Aiming only at Israeli companies complicit in war crimes, occupation, etc., is not as broad as I have often advocated — why not all Israeli companies (for as long as the occupation lasts and there is no Palestinian right of return)? Well, why not? But this is enough. It draws world attention. that is the main thing.

This is good. I also see one of my favorite hates in the Isr issue, hypocrisy , is trending in social media more and more.

One quibble–Sodastream is not that important in the big picture, to concentrate on that one enitity narrows it down too much—they should pick on bigger and/or all profiteer in the Isr occupation.

Yes, by all means: Let’s boycott the only state in the region where cartoonists actually enjoy freedom of expression on behalf of a dictatorship where they do not enjoy freedom of expression. Makes all the sense in the world.

@- hophmi,

try reading the last line of the third paragraph

then open the link of those who sign the open letter, scrolled down to Mohammad Sabaaneh (Palestine).

go to

http://www.mintpressnews.com/no-outrage-palestinian-cartoonist-arrested-jailed-israel/200692/

The cartoonist Mohammad Saba’aneh was arrested at the Allenby Bridge checkpoint in Israel and sentenced by the Israeli Salem Military Court in April of 2013 for “contact with a hostile organization.”

But Saba’aneh and his supporters say that this was all backlash against his political cartoons, by the State that he was so critical of.

Saba’aneh was held without charge from the beginning. The military courts couldn’t decide if they wanted to have formal charges brought against a political cartoonist, so they just held him indefinitely, extending his detention. Meanwhile, his attorney protested that there was no evidence Saba’aneh had committed any offense whatsoever.
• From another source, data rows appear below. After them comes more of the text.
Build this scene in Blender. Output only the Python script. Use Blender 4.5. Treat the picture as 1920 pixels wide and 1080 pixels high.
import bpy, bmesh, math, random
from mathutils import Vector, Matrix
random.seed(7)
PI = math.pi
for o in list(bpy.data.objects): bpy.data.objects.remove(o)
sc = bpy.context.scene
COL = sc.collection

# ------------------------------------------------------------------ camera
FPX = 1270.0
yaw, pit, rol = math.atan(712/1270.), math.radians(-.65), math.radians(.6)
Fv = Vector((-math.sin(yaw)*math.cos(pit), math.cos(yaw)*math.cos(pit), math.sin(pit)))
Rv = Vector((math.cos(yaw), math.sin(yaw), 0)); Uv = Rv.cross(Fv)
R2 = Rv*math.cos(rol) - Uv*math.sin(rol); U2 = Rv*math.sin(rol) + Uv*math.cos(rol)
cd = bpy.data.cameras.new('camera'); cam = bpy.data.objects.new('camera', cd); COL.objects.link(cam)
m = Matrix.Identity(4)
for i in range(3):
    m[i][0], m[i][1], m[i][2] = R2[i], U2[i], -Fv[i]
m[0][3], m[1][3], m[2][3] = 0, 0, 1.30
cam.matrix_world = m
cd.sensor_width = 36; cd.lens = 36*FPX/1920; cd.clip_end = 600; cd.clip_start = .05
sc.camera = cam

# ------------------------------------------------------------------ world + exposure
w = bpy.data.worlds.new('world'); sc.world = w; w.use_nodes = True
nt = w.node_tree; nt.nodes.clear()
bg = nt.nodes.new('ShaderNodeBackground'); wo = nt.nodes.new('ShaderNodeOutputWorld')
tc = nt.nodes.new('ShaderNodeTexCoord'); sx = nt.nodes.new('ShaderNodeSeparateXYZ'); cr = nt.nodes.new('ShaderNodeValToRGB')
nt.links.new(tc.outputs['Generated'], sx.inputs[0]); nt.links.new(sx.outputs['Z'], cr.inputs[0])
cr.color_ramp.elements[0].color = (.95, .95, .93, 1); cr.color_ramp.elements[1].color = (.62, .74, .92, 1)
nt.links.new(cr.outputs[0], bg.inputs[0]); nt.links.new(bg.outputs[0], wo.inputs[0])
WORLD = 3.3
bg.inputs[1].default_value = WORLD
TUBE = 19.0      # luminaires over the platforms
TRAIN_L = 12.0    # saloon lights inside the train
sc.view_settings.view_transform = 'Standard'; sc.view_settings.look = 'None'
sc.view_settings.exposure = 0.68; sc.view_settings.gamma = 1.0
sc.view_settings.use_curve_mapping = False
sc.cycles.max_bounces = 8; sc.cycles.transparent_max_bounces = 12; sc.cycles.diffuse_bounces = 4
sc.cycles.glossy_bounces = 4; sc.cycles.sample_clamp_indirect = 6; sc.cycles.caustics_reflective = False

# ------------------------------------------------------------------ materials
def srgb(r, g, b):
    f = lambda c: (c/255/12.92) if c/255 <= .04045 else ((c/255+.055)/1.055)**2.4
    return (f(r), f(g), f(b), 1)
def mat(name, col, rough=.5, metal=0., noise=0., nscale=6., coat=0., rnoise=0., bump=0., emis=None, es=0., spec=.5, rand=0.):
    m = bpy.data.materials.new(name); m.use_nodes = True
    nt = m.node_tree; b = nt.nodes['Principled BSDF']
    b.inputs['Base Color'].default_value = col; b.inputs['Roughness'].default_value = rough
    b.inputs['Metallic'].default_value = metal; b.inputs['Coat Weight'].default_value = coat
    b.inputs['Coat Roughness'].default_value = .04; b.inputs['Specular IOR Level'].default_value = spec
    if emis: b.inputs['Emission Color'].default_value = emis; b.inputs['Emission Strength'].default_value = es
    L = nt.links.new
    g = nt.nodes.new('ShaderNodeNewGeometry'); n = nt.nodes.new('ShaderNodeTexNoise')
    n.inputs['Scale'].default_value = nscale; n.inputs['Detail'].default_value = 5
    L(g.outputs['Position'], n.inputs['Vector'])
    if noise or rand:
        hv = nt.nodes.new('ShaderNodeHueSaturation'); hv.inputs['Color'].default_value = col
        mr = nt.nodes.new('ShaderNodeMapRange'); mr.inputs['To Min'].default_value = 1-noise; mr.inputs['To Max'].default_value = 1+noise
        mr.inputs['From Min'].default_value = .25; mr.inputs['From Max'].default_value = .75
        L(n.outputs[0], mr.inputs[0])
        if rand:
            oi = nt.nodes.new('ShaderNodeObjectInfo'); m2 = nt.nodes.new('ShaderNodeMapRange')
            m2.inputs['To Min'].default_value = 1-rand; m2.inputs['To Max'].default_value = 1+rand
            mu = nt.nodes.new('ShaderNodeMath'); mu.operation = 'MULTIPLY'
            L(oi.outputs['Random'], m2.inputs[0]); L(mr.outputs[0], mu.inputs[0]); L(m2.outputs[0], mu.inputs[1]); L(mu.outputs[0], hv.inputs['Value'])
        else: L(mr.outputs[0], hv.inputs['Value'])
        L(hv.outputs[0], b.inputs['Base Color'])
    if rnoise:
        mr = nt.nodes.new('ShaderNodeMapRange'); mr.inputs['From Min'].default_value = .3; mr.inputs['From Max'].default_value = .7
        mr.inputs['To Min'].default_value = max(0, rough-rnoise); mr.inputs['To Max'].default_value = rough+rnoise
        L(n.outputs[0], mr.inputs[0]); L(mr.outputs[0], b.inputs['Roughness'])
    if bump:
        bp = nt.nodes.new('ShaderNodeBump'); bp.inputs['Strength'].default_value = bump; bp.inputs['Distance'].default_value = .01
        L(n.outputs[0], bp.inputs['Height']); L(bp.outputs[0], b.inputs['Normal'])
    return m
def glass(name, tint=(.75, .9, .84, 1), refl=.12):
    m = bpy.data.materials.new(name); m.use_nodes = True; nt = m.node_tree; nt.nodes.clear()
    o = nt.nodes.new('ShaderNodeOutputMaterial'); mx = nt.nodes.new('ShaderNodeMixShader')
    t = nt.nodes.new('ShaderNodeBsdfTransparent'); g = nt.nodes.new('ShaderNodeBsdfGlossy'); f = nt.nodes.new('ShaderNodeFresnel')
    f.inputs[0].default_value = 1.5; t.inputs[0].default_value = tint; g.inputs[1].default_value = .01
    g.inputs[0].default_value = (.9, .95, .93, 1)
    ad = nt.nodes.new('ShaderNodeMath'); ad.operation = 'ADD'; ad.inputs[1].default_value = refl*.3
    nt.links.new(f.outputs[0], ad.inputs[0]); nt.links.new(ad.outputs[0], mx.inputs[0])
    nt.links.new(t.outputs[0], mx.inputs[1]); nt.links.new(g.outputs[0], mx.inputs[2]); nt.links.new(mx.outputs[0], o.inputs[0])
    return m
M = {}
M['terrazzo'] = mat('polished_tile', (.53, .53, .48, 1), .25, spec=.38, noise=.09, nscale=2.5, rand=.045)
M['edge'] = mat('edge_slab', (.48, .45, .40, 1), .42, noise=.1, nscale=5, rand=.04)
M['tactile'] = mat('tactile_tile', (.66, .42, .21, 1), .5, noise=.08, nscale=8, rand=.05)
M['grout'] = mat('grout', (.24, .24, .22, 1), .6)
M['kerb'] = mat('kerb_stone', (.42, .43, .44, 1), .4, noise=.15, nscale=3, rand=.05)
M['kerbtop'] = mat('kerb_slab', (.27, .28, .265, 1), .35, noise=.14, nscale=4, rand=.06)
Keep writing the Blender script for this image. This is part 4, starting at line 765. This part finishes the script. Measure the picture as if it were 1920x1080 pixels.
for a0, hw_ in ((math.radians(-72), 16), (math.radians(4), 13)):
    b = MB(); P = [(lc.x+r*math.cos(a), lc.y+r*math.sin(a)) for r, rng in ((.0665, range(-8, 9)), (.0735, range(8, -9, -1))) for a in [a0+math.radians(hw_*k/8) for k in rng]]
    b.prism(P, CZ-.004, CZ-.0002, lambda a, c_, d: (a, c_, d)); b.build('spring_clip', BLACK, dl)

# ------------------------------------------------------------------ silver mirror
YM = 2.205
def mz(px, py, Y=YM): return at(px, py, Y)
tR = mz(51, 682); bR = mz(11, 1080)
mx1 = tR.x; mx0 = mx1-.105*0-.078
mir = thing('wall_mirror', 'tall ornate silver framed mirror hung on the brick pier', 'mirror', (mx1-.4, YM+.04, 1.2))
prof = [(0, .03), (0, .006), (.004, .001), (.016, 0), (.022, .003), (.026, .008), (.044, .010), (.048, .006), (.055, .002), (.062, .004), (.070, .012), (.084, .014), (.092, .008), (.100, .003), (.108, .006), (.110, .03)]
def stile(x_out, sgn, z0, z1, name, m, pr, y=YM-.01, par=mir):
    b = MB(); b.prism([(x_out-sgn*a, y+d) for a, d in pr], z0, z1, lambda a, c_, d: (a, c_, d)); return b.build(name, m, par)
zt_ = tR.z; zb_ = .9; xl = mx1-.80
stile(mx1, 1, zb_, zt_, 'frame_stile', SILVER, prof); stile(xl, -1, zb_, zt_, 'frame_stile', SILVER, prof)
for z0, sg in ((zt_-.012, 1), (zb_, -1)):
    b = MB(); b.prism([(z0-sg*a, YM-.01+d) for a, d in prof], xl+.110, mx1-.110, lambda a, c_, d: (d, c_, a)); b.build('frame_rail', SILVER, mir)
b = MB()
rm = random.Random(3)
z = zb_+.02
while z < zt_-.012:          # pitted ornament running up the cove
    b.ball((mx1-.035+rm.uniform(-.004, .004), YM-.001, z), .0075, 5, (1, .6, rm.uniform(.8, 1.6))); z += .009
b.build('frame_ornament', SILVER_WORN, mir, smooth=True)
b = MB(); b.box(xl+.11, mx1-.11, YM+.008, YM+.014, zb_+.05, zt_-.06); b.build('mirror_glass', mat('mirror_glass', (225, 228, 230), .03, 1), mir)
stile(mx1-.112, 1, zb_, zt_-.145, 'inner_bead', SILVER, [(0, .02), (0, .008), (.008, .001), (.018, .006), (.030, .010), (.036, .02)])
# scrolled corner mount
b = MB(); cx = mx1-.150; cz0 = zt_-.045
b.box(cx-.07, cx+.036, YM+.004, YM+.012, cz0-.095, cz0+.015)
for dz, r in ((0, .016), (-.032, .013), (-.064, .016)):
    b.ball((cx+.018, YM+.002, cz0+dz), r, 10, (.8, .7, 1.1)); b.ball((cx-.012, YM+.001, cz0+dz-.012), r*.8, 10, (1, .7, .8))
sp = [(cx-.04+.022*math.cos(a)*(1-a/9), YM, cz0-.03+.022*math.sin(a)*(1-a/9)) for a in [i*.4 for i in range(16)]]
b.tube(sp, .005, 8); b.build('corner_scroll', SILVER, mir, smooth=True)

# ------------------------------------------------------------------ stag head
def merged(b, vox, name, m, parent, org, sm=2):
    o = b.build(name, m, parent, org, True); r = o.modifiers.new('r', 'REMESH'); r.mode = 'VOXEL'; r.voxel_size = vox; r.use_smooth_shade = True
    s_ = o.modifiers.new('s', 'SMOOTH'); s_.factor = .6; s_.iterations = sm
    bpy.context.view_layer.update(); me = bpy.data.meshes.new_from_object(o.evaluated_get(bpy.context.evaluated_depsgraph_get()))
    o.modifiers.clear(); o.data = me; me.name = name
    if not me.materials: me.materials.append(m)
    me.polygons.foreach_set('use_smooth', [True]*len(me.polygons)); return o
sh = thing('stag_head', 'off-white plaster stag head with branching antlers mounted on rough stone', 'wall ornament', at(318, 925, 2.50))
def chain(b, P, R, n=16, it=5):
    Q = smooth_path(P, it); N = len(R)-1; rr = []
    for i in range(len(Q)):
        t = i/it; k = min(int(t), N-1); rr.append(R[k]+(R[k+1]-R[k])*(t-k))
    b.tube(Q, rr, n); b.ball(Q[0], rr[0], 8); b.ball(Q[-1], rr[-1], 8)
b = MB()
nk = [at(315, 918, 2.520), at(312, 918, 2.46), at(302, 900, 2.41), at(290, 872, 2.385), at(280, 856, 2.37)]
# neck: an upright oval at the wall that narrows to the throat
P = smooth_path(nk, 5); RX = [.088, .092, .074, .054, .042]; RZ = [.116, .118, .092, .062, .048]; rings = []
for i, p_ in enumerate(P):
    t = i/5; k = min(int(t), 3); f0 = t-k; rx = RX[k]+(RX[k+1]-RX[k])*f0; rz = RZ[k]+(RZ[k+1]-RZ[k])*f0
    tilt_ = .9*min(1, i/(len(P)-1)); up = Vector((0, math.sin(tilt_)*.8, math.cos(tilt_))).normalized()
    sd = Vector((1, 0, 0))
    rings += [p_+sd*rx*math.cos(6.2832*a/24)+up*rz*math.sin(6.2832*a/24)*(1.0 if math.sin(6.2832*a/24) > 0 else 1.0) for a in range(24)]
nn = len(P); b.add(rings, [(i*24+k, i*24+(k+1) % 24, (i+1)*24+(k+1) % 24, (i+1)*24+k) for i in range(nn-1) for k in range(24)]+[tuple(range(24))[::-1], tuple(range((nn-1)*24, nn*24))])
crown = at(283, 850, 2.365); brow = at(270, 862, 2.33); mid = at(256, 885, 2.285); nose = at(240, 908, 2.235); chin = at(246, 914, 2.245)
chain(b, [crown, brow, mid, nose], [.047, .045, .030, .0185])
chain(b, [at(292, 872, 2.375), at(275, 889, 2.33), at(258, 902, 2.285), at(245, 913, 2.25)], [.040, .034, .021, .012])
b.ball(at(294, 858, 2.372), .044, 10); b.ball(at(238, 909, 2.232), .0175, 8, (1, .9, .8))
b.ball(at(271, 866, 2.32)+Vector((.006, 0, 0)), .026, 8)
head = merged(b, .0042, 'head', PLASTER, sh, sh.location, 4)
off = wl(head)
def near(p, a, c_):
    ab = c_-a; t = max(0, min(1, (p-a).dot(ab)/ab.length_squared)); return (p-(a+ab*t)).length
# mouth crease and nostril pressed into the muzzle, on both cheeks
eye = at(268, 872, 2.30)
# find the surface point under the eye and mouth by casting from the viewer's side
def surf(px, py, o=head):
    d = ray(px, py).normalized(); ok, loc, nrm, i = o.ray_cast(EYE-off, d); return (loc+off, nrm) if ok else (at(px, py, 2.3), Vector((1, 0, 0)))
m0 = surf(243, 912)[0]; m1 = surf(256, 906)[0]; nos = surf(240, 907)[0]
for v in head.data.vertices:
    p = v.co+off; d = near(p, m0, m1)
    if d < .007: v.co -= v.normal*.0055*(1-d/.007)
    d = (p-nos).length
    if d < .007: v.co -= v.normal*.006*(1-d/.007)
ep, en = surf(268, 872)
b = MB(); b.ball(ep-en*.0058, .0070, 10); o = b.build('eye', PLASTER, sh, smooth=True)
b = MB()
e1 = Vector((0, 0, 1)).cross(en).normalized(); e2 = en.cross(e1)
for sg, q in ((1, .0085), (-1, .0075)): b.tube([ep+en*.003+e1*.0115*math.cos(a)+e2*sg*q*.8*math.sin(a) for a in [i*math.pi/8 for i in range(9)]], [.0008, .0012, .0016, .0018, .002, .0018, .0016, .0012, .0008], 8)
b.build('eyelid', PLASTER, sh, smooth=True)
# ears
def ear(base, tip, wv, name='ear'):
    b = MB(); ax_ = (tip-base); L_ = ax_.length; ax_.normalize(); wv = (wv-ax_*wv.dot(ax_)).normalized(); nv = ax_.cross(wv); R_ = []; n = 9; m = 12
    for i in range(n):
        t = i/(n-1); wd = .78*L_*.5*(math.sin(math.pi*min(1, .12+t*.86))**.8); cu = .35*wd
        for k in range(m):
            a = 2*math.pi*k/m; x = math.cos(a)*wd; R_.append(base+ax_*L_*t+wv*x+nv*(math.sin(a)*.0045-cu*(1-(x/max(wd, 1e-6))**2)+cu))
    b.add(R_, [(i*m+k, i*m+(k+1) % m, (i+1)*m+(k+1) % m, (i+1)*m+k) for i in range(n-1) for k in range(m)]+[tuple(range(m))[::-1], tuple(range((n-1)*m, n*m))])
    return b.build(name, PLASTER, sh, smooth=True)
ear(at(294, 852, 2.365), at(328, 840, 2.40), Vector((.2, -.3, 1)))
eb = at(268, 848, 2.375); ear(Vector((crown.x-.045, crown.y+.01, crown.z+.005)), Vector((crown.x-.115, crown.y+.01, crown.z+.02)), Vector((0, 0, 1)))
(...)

But that didn’t matter to the State, or to the media abroad which completely ignored this case.

not forgetting Annie Robbins piece from 2013

https://mondoweiss.mystagingwebsite.com/2013/04/palestinian-cartoonist-sentenced

[Israel] is the only state in the region where cartoonists actually enjoy freedom of expression

oh please, stop fooling yourself.

Great news! Many thanks for the solidarity & humanity of the artists/workers.